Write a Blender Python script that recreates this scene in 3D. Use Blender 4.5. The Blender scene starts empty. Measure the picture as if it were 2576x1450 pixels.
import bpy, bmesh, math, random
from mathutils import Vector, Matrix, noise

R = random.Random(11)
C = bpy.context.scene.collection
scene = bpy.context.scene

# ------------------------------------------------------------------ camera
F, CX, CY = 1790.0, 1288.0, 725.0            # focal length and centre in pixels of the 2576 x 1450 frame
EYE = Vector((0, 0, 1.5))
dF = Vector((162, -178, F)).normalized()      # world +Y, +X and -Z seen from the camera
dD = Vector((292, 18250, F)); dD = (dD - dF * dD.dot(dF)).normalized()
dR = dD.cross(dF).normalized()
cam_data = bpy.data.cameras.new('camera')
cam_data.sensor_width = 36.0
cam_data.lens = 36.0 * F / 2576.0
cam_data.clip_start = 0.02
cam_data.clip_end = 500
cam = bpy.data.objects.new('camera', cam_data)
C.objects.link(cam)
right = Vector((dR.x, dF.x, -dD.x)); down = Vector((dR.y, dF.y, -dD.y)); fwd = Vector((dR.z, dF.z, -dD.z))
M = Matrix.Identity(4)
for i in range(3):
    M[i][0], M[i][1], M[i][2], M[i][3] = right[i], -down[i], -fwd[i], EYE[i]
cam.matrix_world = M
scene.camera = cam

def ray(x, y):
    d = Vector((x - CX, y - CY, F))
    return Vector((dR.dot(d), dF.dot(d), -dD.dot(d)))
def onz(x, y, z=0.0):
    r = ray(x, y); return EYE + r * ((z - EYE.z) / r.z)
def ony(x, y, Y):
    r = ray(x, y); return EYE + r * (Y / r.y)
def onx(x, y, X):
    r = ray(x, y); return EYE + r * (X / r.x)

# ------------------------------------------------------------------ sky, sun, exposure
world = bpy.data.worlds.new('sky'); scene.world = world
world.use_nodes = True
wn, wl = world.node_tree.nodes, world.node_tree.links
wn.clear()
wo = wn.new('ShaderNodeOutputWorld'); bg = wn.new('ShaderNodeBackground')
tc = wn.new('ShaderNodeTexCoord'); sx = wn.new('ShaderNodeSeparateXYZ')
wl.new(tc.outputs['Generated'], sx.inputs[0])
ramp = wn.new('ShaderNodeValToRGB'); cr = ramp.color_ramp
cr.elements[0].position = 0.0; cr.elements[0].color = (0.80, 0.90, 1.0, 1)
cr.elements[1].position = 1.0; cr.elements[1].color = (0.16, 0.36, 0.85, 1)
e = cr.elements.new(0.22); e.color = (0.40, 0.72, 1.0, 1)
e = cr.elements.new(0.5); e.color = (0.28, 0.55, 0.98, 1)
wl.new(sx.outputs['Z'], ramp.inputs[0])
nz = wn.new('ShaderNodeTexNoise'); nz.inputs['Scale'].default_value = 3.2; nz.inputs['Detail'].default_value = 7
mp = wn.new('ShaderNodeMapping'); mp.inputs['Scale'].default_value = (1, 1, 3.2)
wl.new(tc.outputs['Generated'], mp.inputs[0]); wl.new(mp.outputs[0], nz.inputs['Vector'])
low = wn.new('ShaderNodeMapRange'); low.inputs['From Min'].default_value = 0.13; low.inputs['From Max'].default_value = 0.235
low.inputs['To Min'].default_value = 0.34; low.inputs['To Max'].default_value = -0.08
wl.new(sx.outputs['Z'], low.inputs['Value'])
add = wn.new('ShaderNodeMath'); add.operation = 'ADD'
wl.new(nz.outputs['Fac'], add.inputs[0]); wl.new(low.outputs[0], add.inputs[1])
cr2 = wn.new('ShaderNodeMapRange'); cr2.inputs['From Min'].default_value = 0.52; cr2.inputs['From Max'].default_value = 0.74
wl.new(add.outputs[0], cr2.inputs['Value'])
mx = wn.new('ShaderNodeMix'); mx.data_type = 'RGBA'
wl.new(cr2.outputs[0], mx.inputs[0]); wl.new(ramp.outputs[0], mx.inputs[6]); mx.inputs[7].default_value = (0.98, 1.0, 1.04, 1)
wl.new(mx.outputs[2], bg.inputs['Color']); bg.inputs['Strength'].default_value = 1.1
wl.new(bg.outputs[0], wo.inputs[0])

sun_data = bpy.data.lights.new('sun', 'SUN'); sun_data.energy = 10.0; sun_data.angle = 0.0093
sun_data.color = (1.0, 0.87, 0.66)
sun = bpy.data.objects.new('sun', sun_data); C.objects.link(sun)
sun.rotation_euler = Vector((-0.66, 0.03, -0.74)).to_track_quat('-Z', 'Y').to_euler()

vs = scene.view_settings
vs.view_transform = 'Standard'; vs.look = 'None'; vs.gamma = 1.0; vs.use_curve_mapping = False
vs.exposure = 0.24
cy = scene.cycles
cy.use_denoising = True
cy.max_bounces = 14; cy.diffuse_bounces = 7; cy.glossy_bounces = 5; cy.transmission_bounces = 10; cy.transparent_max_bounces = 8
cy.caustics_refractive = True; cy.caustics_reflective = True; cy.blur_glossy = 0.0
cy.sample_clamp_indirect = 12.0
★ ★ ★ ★
### Task statement
Make an exact copy of the listing, including every line.

### The completed task
Write a Blender Python script that recreates this scene in 3D. Use Blender 4.5. The Blender scene starts empty. Measure the picture as if it were 2576x1450 pixels.
import bpy, bmesh, math, random
from mathutils import Vector, Matrix, noise

R = random.Random(11)
C = bpy.context.scene.collection
scene = bpy.context.scene

# ------------------------------------------------------------------ camera
F, CX, CY = 1790.0, 1288.0, 725.0            # focal length and centre in pixels of the 2576 x 1450 frame
EYE = Vector((0, 0, 1.5))
dF = Vector((162, -178, F)).normalized()      # world +Y, +X and -Z seen from the camera
dD = Vector((292, 18250, F)); dD = (dD - dF * dD.dot(dF)).normalized()
dR = dD.cross(dF).normalized()
cam_data = bpy.data.cameras.new('camera')
cam_data.sensor_width = 36.0
cam_data.lens = 36.0 * F / 2576.0
cam_data.clip_start = 0.02
cam_data.clip_end = 500
cam = bpy.data.objects.new('camera', cam_data)
C.objects.link(cam)
right = Vector((dR.x, dF.x, -dD.x)); down = Vector((dR.y, dF.y, -dD.y)); fwd = Vector((dR.z, dF.z, -dD.z))
M = Matrix.Identity(4)
for i in range(3):
    M[i][0], M[i][1], M[i][2], M[i][3] = right[i], -down[i], -fwd[i], EYE[i]
cam.matrix_world = M
scene.camera = cam

def ray(x, y):
    d = Vector((x - CX, y - CY, F))
    return Vector((dR.dot(d), dF.dot(d), -dD.dot(d)))
def onz(x, y, z=0.0):
    r = ray(x, y); return EYE + r * ((z - EYE.z) / r.z)
def ony(x, y, Y):
    r = ray(x, y); return EYE + r * (Y / r.y)
def onx(x, y, X):
    r = ray(x, y); return EYE + r * (X / r.x)

# ------------------------------------------------------------------ sky, sun, exposure
world = bpy.data.worlds.new('sky'); scene.world = world
world.use_nodes = True
wn, wl = world.node_tree.nodes, world.node_tree.links
wn.clear()
wo = wn.new('ShaderNodeOutputWorld'); bg = wn.new('ShaderNodeBackground')
tc = wn.new('ShaderNodeTexCoord'); sx = wn.new('ShaderNodeSeparateXYZ')
wl.new(tc.outputs['Generated'], sx.inputs[0])
ramp = wn.new('ShaderNodeValToRGB'); cr = ramp.color_ramp
cr.elements[0].position = 0.0; cr.elements[0].color = (0.80, 0.90, 1.0, 1)
cr.elements[1].position = 1.0; cr.elements[1].color = (0.16, 0.36, 0.85, 1)
e = cr.elements.new(0.22); e.color = (0.40, 0.72, 1.0, 1)
e = cr.elements.new(0.5); e.color = (0.28, 0.55, 0.98, 1)
wl.new(sx.outputs['Z'], ramp.inputs[0])
nz = wn.new('ShaderNodeTexNoise'); nz.inputs['Scale'].default_value = 3.2; nz.inputs['Detail'].default_value = 7
mp = wn.new('ShaderNodeMapping'); mp.inputs['Scale'].default_value = (1, 1, 3.2)
wl.new(tc.outputs['Generated'], mp.inputs[0]); wl.new(mp.outputs[0], nz.inputs['Vector'])
low = wn.new('ShaderNodeMapRange'); low.inputs['From Min'].default_value = 0.13; low.inputs['From Max'].default_value = 0.235
low.inputs['To Min'].default_value = 0.34; low.inputs['To Max'].default_value = -0.08
wl.new(sx.outputs['Z'], low.inputs['Value'])
add = wn.new('ShaderNodeMath'); add.operation = 'ADD'
wl.new(nz.outputs['Fac'], add.inputs[0]); wl.new(low.outputs[0], add.inputs[1])
cr2 = wn.new('ShaderNodeMapRange'); cr2.inputs['From Min'].default_value = 0.52; cr2.inputs['From Max'].default_value = 0.74
wl.new(add.outputs[0], cr2.inputs['Value'])
mx = wn.new('ShaderNodeMix'); mx.data_type = 'RGBA'
wl.new(cr2.outputs[0], mx.inputs[0]); wl.new(ramp.outputs[0], mx.inputs[6]); mx.inputs[7].default_value = (0.98, 1.0, 1.04, 1)
wl.new(mx.outputs[2], bg.inputs['Color']); bg.inputs['Strength'].default_value = 1.1
wl.new(bg.outputs[0], wo.inputs[0])

sun_data = bpy.data.lights.new('sun', 'SUN'); sun_data.energy = 10.0; sun_data.angle = 0.0093
sun_data.color = (1.0, 0.87, 0.66)
sun = bpy.data.objects.new('sun', sun_data); C.objects.link(sun)
sun.rotation_euler = Vector((-0.66, 0.03, -0.74)).to_track_quat('-Z', 'Y').to_euler()

vs = scene.view_settings
vs.view_transform = 'Standard'; vs.look = 'None'; vs.gamma = 1.0; vs.use_curve_mapping = False
vs.exposure = 0.24
cy = scene.cycles
cy.use_denoising = True
cy.max_bounces = 14; cy.diffuse_bounces = 7; cy.glossy_bounces = 5; cy.transmission_bounces = 10; cy.transparent_max_bounces = 8
cy.caustics_refractive = True; cy.caustics_reflective = True; cy.blur_glossy = 0.0
cy.sample_clamp_indirect = 12.0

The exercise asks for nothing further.